They kept the receipt.
Thought paying $120,000 for a banana on a wall was extreme? Earlier this week, a receipt for a piece of “invisible art” eclipsed expectations after being auctioned off in Paris for nearly $1.2 million.
“This work is guaranteed and received an irrevocable bid,” auction house Sotheby’s wrote in its catalog regarding the pay stub, which went for $1,151,467.40 — over twice the estimated price of $551,000.
Naturally, paying money for nothing might seem strange. However, the receipt was a rare remnant from “Zones of Immaterial Pictorial Sensibility,” a mid-1900s exhibition series in which pioneering French performance artist Yves Klein would sell vacant rooms to collectors in exchange for gold bullion.
The radical visionary would then invite collectors to burn the receipts and dump half the gold into the Seine River — the logic being that in doing so they’d become “definitive owner” of the “zone.”

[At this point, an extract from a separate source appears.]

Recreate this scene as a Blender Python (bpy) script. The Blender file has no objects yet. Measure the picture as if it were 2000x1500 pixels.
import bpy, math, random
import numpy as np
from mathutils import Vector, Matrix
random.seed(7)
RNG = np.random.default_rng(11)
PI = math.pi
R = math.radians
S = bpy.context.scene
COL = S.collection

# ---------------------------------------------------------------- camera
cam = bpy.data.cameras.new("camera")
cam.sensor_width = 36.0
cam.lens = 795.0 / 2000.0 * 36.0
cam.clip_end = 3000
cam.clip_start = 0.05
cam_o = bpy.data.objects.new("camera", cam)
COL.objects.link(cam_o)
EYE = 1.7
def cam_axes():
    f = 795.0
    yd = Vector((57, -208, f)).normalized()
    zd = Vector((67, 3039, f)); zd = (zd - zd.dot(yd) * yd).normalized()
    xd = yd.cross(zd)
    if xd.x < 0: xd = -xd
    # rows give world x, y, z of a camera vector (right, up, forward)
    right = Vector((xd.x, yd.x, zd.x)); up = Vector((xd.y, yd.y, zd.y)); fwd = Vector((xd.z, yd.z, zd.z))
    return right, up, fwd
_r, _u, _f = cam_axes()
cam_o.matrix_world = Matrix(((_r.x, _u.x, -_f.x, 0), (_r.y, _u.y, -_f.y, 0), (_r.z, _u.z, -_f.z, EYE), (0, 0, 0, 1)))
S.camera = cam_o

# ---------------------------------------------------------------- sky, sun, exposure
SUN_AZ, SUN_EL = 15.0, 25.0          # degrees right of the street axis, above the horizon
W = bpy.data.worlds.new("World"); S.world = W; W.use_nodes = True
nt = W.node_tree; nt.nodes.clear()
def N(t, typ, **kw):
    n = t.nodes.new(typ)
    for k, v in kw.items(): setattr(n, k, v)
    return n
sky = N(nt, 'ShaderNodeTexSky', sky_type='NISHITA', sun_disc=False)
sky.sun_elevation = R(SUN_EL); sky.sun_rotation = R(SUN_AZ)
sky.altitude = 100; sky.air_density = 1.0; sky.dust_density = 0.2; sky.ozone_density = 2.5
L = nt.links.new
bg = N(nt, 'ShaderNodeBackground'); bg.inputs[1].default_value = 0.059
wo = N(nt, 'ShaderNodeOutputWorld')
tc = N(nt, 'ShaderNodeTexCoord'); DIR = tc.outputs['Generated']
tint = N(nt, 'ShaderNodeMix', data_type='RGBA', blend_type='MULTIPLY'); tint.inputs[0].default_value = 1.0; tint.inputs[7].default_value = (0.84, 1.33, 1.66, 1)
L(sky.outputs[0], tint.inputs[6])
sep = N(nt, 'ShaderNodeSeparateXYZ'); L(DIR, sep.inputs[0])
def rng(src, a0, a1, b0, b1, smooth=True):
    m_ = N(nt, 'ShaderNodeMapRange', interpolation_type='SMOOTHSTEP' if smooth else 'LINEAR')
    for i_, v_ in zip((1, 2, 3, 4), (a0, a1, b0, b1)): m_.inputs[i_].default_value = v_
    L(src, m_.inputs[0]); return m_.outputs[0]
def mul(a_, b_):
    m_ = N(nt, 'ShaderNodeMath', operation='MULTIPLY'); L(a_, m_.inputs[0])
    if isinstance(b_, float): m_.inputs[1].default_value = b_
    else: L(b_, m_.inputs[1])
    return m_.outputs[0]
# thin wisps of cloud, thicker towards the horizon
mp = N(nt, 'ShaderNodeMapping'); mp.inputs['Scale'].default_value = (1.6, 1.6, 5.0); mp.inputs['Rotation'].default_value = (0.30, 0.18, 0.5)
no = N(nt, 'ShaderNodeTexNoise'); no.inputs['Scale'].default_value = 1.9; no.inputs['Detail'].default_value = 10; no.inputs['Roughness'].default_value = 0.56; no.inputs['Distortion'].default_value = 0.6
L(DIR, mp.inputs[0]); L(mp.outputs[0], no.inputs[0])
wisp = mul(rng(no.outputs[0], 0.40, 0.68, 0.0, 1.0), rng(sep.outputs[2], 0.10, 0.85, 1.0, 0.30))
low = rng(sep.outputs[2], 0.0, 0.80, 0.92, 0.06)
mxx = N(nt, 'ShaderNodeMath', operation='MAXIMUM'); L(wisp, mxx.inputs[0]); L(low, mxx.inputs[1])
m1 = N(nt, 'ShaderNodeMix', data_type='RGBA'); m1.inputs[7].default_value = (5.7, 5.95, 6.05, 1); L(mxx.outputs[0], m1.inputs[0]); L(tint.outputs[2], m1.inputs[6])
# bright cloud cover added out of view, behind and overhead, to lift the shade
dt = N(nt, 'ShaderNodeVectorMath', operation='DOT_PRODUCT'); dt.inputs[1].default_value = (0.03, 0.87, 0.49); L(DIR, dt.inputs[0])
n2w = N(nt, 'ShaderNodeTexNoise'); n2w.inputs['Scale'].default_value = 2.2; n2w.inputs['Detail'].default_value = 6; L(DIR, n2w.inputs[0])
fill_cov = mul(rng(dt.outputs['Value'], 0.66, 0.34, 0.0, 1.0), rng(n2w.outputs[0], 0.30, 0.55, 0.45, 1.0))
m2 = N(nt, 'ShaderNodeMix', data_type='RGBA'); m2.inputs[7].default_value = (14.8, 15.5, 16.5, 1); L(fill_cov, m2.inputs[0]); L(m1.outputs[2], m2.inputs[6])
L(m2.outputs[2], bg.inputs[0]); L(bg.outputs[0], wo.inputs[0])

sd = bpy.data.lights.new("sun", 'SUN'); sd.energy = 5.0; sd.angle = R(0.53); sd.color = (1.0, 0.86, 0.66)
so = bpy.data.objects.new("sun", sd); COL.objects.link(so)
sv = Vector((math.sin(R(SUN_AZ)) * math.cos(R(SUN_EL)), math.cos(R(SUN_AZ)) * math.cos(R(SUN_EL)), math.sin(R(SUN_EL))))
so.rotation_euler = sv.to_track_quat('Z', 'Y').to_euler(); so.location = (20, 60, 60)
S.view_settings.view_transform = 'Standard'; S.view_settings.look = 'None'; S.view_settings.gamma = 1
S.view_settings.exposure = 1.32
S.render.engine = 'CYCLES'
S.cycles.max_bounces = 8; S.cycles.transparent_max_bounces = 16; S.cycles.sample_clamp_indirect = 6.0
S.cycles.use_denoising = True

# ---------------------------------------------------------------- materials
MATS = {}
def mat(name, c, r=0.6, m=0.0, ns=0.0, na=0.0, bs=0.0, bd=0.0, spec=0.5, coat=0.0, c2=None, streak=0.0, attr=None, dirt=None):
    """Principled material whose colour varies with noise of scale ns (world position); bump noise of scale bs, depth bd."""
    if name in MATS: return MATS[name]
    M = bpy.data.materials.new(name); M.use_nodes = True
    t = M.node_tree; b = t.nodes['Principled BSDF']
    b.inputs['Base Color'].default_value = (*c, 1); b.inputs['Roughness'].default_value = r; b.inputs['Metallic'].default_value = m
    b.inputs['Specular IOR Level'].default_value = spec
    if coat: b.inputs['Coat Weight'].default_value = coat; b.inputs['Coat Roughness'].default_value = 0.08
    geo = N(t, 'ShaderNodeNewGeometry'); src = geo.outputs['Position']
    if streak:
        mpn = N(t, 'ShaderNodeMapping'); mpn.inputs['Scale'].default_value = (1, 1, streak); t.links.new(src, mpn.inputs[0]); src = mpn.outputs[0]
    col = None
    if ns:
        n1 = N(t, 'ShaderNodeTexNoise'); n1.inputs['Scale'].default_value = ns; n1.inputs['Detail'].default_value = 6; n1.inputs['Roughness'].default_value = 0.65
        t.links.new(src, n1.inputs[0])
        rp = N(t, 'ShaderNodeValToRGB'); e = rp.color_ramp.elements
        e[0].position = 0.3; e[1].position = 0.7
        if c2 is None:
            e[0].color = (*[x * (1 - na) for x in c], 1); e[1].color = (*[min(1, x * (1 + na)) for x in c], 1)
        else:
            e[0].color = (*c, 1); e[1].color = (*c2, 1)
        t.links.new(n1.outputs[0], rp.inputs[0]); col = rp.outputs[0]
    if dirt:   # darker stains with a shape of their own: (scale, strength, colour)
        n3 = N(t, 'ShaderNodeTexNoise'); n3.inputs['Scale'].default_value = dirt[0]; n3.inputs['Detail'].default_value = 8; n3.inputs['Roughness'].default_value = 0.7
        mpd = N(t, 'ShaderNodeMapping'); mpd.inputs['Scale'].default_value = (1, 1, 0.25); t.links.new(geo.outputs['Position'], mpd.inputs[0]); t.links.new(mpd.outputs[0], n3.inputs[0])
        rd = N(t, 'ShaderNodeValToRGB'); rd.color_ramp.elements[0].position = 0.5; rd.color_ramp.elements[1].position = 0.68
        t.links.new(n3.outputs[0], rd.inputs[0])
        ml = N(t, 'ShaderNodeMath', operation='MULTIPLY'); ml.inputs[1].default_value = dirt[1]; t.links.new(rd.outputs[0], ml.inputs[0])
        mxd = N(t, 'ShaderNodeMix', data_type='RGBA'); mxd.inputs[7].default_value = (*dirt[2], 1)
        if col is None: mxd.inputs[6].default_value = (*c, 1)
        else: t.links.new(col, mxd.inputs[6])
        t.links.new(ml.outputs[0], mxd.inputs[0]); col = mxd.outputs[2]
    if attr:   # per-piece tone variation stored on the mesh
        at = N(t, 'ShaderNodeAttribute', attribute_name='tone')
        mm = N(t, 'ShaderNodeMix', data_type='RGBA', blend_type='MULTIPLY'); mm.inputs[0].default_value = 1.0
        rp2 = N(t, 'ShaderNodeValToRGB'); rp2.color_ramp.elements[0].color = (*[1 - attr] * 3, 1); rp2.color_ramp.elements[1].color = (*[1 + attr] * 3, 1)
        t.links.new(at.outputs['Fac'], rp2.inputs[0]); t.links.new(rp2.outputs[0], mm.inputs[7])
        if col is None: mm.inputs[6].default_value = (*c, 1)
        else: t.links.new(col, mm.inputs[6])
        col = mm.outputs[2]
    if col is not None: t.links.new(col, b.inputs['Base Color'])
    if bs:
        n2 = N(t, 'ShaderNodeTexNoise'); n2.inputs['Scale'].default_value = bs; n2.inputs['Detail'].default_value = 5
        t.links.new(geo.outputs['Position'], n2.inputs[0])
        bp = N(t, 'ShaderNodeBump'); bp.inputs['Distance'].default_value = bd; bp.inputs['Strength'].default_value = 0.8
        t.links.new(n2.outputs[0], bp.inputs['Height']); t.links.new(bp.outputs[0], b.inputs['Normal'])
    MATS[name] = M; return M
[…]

The aforementioned certificate of authentication survived because the collector, Jacques Kugel, refused to set it alight, the Guardian reported. It has since been displayed everywhere from London to Paris, before getting bought by ex-gallery owner Loïc Malle, who auctioned it off along with other pieces from his collection.
Designed to imitate a bank check, the 8-inch-wide ticket sports Klein’s signature and is dated December 7, 1959 — several years before the artist’s death in 1962.
Experts have since credited the provocateur with anticipating the modern NFT.
“Some have likened the transfer of a zone of sensitivity and the invention of receipts as an ancestor of the NFT, which itself allows the exchange of immaterial works,” Sotheby’s wrote in the catalog.
As of yet, it’s too early to say whether the buyer, who is identified only as a “private European collector,” is purchasing the receipt with cryptocurrency.
In a similarly meta performance art piece in September, a Danish museum gave an artist $84,000 to use in a commissioned piece — only to have him pocket the cash and turn in two blank canvases entitled “Take the Money and Run.”